Thu Oct 27, 2016, 5:00pm
Porter Faculty Gallery, UCSC

I'm Walkin' For my Freedom: The Selma March for Voting Rights

Porter College Faculty Gallery at Porter College, UC Santa Cruz

Please join us for a public reception and conversation with photographer Matt Herron and HAVC professor Martin Berger at the Porter Faculty Gallery on Thursday, October 27, at 5:00pm. In this election year, the Porter College Faculty Gallery is proud to present an exhibition of photographs by Matt Herron from the Selma to Montgomery March, the most significant of all civil rights marches and the one that led directly to the Voting Rights Act of 1965. The Voting Rights Act mandated federal oversight of all US counties with a history of voter discrimination against African Americans, and opened the door to voting for most Americans.
 

About Matt Herron:
Matt Herron has been a photojournalist since 1962, and his pictures have appeared in virtually every major picture magazine in the world. Based in Mississippi in the early 60's, he covered the Civil Rights struggle for Life, Look, Time, Newsweek, and the Saturday Evening Post, as well as providing pictures for the Student Non-Violent Coordinating Committee (SNCC). In 1964 he founded and directed the Southern Documentary Project, a team of five photographers that attempted to document the process of social change in the South. In 1965, he won the World Press Photo Contest for a civil rights photograph.
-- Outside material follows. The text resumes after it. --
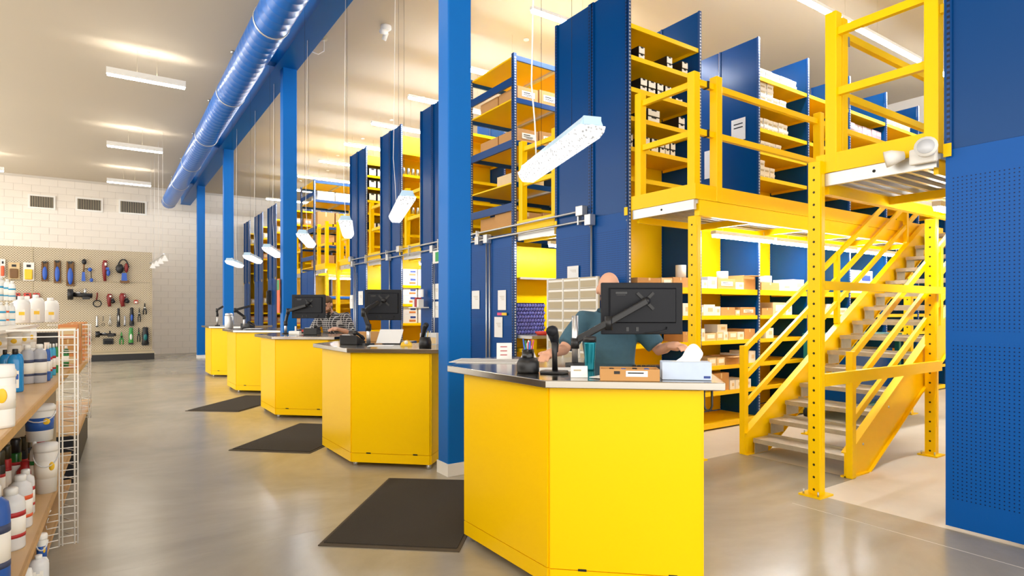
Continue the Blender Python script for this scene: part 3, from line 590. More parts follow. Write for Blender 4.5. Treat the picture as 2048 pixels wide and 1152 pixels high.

In the late 60's Herron became involved in investigating the assassination of President John F. Kennedy, working with New Orleans District Attorney, Jim Garrison. During that period he also founded and administered the Listening Eye Gallery, a New Orleans photographers' cooperative. In 1970, he set sail in a small boat with his wife and two children, bound for the west coast of Africa. The family spent a year and a half crossing the Atlantic and exploring eight West African countries. Their book, The Voyage of Aquarius, (E.P.Dutton, 1975) documents that quest. A recently published sequel, Our Big Blue Schoolhouse, recounts their passage down the West Coast of Africa in the words of their son, Matthew, who was 13 at the time. It's an adventure story for Middle School kids illustrated with Herron's photographs.

In the 70's, Herron turned to writing, and produced a series of major articles for Smithsonian and other publications. He also became involved in ecology action, serving as bridge officer, navigator and photographer on two Greenpeace anti-whaling voyages, and a voyage to the ice floes of the St. Lawrence to protest the harp seal hunt. In the late 80's and 90's Herron became involved in labor organizing, serving for twelve years as a Director and then as President of the American Society of Media Photographers, the major trade organization that represents photographers who shoot for publication.

 

Recently, Matt Herron curated a major exhibition: This Light of Ours: Activist Photographers of the Civil Rights Movement, which opened a new arts complex in Salt Lake City in October, 2011 and is now traveling throughout the United States. The University Press of Mississippi published a companion volume to the show in 2012. His one-man show, Civil Rights Under Three Hats: The Photography of Matt Herron is currently traveling across the country.